La silueta del Terri, un colosal conglomerado de piedras, cenizas y restos de carbón, ha dominado durante décadas la entrada sur de Puertollano (Ciudad Real) como un siniestro monstruo coronado por el humo de su combustión interna.
El Terri siempre ha conservado, desde a lejanía, la silueta de un enorme dragón gris cuya respiración de fuego expelía oscuras vaharadas a la espera de un tributo en forma de doncella.

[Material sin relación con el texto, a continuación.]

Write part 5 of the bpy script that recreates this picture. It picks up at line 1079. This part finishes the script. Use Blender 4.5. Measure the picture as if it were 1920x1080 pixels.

De hecho, el lugar es de infausto recuerdo para aquellos puertollaneros que aquí perdieron a algún familiar, durante las ya olvidadas “rebuscas” de carbón, en accidentes mortales provocados por emanaciones de monóxido de carbono o la inestabilidad del terreno.
El Terri ha sido, pues, un lugar a la vez querido y temido como símbolo del pasado minero de la localidad... Pero el Ayuntamiento de Puertollano, presidido por Joaquín Hermoso Murillo, quiso ir más allá, y convertir en parque público a esta escombrera de las antiguas instalaciones de la Sociedad Minero Metalúrgica de Peñarroya (SMMP).
La obra se antojaba inverosímil. ¿Cómo convertir en un vergel, en un lugar de esparcimiento, lo que no era sino un escorial de tenebroso pasado? Como en todo, la respuesta estaba en el dinero: con seis millones de euros, en este caso provenientes de los fondos comunitarios Miner para la recuperación de las comarcas mineras deprimidas.
Lo cierto es que un paseo por el Terri deja al visitante con un melancólico regusto, y da la sensación de que el lugar no se ha sacudido su naturaleza de escombrera ni con los seis millones gastados. Sus laderas siguen mostrándose cenicientas en buena parte, y sus caminos de acceso presentan una desolación de erial. Aparentemente la vegetación implantada es escasa. La cúspide carece por completo de sombra. Hay especies que se han secado, y otras quizá tengan una difícil supervivencia cuando arrecie la canícula. El kiosco bar construido en el primer nivel no ha despertado el interés de ningún concesionario, y aún se presenta solitario, como la postal decimonónica de una marquesina perdida en un parterre fantasma.
La guinda la pone el desagradable olor que corona la cima, fruto de la pertinaz combustión interna de este peculiar “monte de los esfuerzos”. Así, algunos visitantes se quejan del característico olor a materia orgánica en descomposición, un tanto punzante, que se detecta en determinados lugares.
Y es que quizá el “dragón gris” aún agonice entre estertores de azufre, y su corazón aún palpite anegado en ascuas. No faltan los técnicos que ponen en cuestión la total neutralización de la combustión interna del nuevo parque. De hecho, coinciden en señalar que las emanaciones que se detectan sensorialmente podrían ser, en un gran porcentaje, de dióxido de azufre (SO2), un gas tóxico producto, entre otros factores, del calor producido por la oxidación de la pirita en contacto con el agua.